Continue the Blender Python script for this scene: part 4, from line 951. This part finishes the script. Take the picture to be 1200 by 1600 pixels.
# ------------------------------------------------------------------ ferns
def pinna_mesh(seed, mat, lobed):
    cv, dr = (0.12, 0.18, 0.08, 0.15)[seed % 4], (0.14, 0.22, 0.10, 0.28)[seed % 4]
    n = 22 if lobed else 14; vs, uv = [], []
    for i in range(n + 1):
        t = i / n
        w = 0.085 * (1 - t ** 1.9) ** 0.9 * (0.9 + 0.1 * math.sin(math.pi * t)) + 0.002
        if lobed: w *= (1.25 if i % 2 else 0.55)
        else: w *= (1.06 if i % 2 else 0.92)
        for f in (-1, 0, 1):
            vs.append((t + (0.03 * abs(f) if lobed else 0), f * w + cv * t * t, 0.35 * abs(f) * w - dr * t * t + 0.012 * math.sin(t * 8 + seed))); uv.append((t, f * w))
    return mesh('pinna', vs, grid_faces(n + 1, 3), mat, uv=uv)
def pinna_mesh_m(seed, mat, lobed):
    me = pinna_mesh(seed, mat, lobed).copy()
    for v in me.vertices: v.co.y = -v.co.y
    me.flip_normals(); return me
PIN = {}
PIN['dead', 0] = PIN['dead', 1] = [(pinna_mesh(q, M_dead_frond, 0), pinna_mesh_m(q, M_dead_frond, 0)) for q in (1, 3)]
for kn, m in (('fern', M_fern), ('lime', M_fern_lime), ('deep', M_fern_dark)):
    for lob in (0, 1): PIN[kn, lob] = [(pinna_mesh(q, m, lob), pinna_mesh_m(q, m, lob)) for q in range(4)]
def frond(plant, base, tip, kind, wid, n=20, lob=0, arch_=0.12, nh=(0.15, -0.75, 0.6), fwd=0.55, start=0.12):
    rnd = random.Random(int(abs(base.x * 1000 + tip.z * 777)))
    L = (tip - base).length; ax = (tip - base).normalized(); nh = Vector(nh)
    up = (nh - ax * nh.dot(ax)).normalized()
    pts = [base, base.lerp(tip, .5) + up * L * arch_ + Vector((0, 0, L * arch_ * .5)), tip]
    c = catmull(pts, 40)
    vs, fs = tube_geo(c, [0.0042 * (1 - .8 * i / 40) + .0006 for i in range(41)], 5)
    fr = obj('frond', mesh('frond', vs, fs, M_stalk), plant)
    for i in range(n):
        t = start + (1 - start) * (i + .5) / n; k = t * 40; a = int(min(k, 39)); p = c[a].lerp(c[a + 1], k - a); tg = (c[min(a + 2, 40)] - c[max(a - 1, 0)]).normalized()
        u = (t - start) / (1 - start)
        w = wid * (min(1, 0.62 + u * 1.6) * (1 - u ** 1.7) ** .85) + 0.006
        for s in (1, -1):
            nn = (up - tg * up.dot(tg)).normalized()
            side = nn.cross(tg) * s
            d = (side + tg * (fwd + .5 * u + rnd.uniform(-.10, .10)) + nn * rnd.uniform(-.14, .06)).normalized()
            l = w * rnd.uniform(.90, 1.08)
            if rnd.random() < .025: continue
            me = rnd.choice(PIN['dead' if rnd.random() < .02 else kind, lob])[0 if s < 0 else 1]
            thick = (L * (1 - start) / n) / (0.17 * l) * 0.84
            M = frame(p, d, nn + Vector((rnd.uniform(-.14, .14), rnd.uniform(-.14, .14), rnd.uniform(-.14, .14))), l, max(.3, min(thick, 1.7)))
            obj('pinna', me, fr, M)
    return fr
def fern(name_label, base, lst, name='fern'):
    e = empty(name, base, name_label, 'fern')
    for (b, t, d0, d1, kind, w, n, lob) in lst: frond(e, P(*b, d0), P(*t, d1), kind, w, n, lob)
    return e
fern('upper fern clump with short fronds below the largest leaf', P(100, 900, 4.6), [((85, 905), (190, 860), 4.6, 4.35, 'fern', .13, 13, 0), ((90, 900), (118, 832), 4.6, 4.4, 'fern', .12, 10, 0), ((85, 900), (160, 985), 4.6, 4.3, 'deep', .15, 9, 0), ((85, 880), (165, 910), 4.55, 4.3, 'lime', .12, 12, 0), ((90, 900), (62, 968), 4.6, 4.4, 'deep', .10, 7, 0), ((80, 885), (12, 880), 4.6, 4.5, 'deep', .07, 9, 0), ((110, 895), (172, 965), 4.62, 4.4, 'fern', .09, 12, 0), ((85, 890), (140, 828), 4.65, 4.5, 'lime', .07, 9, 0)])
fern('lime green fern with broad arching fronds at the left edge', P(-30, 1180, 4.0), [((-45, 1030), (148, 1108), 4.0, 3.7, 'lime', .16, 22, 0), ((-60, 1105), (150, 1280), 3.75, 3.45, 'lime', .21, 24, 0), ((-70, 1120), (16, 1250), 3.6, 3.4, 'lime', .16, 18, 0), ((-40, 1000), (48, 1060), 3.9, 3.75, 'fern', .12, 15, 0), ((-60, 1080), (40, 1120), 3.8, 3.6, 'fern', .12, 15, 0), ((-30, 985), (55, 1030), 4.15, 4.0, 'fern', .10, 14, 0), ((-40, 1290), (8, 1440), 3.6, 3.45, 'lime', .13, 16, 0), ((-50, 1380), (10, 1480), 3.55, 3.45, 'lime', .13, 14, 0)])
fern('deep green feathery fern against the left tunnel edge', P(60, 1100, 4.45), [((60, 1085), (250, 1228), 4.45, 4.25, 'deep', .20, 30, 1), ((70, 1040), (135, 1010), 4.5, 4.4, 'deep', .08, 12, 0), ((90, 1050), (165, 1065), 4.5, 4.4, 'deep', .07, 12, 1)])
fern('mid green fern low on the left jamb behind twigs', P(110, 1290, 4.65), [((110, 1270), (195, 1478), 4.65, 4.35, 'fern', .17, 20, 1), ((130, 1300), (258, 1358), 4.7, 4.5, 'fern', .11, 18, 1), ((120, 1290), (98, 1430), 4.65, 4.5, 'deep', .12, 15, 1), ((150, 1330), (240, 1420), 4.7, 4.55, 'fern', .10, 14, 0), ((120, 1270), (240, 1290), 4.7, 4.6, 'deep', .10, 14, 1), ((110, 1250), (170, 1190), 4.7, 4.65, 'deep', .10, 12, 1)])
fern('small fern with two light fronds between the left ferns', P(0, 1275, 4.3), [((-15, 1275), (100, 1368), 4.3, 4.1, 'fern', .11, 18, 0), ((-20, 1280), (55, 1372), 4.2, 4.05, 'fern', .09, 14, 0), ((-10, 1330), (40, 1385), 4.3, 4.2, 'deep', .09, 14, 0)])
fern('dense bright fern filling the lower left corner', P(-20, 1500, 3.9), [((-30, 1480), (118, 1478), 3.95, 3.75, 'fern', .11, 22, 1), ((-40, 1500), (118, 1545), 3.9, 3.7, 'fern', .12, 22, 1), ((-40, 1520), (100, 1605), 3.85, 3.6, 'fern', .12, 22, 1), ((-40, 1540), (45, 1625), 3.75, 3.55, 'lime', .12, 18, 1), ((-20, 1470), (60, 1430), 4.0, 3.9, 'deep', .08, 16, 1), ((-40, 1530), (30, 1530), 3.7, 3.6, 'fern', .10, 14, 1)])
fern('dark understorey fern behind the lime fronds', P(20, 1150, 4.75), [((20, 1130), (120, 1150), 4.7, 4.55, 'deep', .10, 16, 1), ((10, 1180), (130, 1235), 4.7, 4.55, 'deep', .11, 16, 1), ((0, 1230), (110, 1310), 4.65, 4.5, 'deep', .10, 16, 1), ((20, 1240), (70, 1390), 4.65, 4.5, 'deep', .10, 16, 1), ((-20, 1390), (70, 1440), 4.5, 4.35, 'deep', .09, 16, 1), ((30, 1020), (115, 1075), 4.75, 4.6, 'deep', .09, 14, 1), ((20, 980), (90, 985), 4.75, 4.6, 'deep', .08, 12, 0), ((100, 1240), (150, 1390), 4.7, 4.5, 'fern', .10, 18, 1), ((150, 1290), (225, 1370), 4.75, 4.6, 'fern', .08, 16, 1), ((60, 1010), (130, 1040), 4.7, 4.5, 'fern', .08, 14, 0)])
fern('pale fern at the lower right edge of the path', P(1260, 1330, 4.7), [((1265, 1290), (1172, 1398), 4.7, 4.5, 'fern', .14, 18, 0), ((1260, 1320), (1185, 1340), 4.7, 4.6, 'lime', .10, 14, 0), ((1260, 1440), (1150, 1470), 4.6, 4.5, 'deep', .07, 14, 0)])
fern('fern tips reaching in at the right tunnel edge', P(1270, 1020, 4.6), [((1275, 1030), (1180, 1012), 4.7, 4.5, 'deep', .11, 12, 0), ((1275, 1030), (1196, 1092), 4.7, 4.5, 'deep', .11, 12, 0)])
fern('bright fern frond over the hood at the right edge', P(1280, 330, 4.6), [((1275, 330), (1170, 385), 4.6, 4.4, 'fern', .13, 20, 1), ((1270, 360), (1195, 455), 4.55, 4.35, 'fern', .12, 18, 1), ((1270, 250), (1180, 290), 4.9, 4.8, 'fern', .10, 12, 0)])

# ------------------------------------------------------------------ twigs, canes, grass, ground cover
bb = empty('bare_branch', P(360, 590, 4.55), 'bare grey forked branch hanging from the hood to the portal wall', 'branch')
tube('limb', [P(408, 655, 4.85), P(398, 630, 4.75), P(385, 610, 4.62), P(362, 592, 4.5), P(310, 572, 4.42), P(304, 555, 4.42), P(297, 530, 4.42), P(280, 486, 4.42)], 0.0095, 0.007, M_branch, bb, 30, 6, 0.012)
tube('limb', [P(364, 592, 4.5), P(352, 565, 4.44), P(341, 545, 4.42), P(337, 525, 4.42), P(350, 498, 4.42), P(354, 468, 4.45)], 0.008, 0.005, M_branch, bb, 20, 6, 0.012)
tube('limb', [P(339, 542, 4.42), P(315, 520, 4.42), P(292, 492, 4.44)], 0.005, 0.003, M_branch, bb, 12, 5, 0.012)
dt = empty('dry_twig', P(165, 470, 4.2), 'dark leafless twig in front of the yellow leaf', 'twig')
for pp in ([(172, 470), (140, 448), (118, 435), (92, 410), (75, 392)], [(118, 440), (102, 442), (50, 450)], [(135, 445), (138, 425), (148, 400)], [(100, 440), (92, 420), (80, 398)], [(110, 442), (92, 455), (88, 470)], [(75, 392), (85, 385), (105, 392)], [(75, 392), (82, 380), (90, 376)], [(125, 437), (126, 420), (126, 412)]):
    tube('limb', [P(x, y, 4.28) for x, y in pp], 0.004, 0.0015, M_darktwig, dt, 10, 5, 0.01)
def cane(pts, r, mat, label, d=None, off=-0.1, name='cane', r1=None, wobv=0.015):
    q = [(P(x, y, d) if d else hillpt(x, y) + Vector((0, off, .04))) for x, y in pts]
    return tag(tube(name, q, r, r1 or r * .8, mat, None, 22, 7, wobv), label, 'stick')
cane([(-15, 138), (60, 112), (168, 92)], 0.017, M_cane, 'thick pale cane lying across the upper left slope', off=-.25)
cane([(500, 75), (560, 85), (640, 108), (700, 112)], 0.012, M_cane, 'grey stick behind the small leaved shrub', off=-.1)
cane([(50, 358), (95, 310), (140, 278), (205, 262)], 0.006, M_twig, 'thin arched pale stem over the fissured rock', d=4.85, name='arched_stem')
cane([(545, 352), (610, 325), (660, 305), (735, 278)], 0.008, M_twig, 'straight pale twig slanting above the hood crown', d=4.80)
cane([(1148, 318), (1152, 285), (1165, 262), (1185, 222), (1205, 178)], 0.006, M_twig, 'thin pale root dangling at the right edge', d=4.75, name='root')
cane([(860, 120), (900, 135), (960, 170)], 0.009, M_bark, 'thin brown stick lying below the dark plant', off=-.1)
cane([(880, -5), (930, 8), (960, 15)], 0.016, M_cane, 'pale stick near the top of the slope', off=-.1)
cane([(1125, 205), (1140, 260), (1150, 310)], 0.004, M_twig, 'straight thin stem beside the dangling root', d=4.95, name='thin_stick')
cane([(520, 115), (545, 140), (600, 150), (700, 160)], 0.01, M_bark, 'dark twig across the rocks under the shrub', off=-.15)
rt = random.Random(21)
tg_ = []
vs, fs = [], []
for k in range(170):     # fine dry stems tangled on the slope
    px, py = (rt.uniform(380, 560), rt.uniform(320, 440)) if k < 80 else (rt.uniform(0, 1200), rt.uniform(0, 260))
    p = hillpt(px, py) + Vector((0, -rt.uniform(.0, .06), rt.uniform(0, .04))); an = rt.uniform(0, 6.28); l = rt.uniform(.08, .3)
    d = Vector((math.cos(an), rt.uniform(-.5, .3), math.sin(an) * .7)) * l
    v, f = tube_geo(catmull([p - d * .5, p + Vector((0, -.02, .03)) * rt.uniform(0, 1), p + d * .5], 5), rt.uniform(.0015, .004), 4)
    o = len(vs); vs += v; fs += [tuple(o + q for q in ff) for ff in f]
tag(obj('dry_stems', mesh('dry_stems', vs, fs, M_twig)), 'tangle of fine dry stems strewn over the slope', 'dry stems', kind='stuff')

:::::

Your answer should be a single number: the count of lines that contain "from".

ANSWER FOR THIS EXERCISE => 2